Plenty of blame to go around following another disappointing loss by Blueshirts

New York Rangers, Mika Zibanejad

The New York Rangers need to take a look in the mirror this morning and decide if they are happy with who is looking back at them following another terrible loss on Tuesday night.

The Rangers have been on the wrong side of games this season not due to a lack of hustle or heart but because they have been beaten by teams with more experience and timely talent. Prior to Tuesday night’s game, each of the Rangers’ last 11 games, and 11 of the team’s 13 games this season, have been decided by two or fewer goals.



Tuesday night’s loss had nothing to do with being defeated by a better team and everything to do with a team’s top players’ failure to score goals when they are needed most, and a team that seems to not be hearing its head coach.

Injuries Are Not To Blame

The club is battling the injury bug in a big way currently.  Philip Chytil, Jack Johnson, Artemi Panarin, K’Andre Miller were all out of the lineup last night.  Defenseman Jacob Trouba left the game last night with an upper-body injury and did not return.

Injuries are something every club endures throughout a season. It can sometimes be a reflection of a final score or lack of production on the ice. The issue here for the Blueshirts has nothing to do with injuries, that is something that can be overcome or at the very least managed until the troops return.

The effort is the main culprit.

Frustration Sets In

The top player in this club has not been doing their job lately and the frustration is becoming apparent.  Players are squeezing the sticks a little tighter, taking poor penalties, seem a step behind the play because they are thinking more than playing. All are the definition of a struggling NHL hockey player.

Great players can skate their way out of the slump, find a good aspect in their game, and build on it. Sometimes the player will find himself in quicksand. One bad thing happens, then another, then another, and then a game is lost.

Mika Zibanejad is the team’s most important player. He is the number one center, the most relied upon by the coaching staff, and a mentor to the younger guys on the team.

Yet, Zibanejad can not seem to get out of his own way. He is beginning to play undisciplined hockey, he is second-guessing everything that goes on during the game and as now appear he has become so down on himself he is not winning draws or taking shots on goal.

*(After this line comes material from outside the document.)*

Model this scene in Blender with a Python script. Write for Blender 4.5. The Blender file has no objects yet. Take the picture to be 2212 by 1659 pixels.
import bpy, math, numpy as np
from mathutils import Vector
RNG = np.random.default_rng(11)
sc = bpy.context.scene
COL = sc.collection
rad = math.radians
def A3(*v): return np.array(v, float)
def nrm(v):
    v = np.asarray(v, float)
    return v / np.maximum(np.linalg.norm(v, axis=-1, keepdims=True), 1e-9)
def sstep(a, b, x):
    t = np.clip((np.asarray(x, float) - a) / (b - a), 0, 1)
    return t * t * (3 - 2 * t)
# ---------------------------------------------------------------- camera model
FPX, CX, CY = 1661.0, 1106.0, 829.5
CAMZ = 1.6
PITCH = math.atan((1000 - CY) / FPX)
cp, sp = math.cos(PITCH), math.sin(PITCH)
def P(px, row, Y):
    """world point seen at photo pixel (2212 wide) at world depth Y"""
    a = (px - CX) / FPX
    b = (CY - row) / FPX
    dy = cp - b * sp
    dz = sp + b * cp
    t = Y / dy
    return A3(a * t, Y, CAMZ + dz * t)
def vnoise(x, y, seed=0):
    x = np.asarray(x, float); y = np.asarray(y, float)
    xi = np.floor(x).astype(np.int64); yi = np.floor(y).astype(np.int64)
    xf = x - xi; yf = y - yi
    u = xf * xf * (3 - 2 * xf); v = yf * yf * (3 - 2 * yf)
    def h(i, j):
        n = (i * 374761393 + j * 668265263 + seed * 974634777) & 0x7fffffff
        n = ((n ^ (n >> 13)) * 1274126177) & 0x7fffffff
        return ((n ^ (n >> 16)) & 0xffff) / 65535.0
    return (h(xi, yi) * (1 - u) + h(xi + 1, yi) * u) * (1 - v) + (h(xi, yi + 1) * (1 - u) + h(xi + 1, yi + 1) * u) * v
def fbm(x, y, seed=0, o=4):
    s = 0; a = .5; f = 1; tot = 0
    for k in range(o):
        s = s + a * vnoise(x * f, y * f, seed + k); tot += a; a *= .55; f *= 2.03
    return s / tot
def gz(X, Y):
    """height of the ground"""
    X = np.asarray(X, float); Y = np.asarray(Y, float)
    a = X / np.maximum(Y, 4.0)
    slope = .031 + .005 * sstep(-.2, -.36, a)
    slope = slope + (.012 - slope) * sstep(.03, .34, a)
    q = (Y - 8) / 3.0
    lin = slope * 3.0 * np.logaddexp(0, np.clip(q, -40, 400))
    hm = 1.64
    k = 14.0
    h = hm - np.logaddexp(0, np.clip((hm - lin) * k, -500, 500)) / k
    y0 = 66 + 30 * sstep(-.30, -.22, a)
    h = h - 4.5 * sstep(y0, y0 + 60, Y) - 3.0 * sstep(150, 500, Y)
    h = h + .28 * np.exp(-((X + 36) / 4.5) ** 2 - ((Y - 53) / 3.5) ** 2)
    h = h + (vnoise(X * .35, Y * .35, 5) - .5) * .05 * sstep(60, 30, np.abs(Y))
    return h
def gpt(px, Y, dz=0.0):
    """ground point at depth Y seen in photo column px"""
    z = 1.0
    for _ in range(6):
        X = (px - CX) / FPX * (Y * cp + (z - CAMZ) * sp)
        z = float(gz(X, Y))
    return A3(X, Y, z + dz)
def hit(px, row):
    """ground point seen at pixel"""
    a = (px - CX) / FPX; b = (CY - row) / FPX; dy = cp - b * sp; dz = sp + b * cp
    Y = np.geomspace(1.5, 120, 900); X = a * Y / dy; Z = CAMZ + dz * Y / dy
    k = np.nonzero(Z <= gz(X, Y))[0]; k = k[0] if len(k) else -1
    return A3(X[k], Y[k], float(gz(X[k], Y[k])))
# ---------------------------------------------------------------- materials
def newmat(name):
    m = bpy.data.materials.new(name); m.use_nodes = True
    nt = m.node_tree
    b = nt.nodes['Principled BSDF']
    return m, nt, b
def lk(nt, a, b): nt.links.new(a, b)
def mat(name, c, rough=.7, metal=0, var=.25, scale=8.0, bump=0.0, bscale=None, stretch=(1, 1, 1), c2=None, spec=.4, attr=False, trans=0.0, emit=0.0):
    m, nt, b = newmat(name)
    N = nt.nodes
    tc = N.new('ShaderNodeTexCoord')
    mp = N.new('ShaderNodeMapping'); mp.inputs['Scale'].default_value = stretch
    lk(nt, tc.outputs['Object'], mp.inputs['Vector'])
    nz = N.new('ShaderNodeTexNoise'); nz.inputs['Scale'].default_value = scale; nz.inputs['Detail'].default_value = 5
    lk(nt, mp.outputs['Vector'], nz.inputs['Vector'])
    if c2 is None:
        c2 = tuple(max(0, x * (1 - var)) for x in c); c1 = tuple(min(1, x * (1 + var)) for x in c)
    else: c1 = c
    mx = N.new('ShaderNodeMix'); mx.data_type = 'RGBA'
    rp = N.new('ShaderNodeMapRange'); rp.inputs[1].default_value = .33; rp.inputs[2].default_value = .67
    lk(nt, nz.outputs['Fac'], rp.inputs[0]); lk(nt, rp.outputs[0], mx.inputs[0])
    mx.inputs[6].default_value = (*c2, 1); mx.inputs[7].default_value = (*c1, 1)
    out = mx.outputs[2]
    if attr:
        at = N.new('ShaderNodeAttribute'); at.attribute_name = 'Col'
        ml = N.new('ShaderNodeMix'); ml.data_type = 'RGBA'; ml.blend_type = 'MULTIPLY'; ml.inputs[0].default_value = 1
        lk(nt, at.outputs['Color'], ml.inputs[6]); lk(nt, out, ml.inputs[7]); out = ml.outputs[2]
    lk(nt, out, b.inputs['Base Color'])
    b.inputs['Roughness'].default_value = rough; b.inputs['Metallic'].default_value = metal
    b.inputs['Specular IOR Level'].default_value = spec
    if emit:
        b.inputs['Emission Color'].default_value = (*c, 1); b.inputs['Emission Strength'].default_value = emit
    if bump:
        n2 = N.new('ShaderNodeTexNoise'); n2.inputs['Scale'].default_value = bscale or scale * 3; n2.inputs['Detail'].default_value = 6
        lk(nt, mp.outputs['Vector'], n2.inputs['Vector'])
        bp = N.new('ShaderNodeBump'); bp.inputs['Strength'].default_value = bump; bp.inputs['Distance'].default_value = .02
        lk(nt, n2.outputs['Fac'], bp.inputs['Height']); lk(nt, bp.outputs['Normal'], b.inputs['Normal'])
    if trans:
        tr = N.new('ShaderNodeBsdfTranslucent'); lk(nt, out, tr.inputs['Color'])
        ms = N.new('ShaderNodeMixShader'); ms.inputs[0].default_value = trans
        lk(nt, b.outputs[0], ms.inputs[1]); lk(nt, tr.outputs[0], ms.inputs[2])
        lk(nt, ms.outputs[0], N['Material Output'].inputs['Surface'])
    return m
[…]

Reviewing Tuesday night’s game stats and the frustrations of Zibanejad shows how bad things are going for him.

Mika had 25 shifts and 19:50 minutes of time on ice yet he only managed to get four shots on goal. His second-period elbow penalty, which was out of anger rather than just a bad penalty, resulted in a Devils power-play goal and a 1-0 deficit at the time.

You can’t score goals if you don’t shoot the puck.

Zibanejad is not the only reason for the team’s struggles, he is just the most noticeable. Chris Kreider has just four goals, Pavel Buchnevich, 4G, 9 PTS, Ryan Strome, 4G, 6 PTS, are all responsible for the slow start to the season.

The Head Coach Needs To Do More

Head coach David Quinn is feeling the pressure of the stalled season and he should be since he is the captain of a boat taking on water in Rangerstown.

The defense has played much better over the last eight games.  The one-goal games are a reflection of a strong defensive presence that has actually covered up for the sub-par goaltending early on in the season. Quinn can take the credit for the defense, but this improvement seems to be the result of assistant coach Jacques Martin’s hard work and experience.

Quinn cannot teach a player how to put the puck in the net, that is obvious. A good head coach puts players into positions where they can be the most successful. He places players in line combinations where the skill between the three linemates can defend on one side of the ice and explode with a fleury of scoring chances on the other side of the ice.

It is also his responsibility to move players around to different lines to help them find success on the ice.

It is responsible to inquire why players such as Zibanejad and Kreider have held their spots while players like Kaapo Kakko, Buchnevich, Brett Howden have been shuffled up and down the lineup to try to get their game back on track.

Zibanejad could use a game on the third line not as a punishment, but as a way to rejuvenate his game again. The status quo of Mike centering the top line is stale right now. Quinn needs to move him and Kreider at least for a game and see how things progress.

To continue to do the same repetitive things over and over with the same result will not lead to a better outcome. It leads to anarchy, it results in many losses and eventually a change in leadership behind the bench.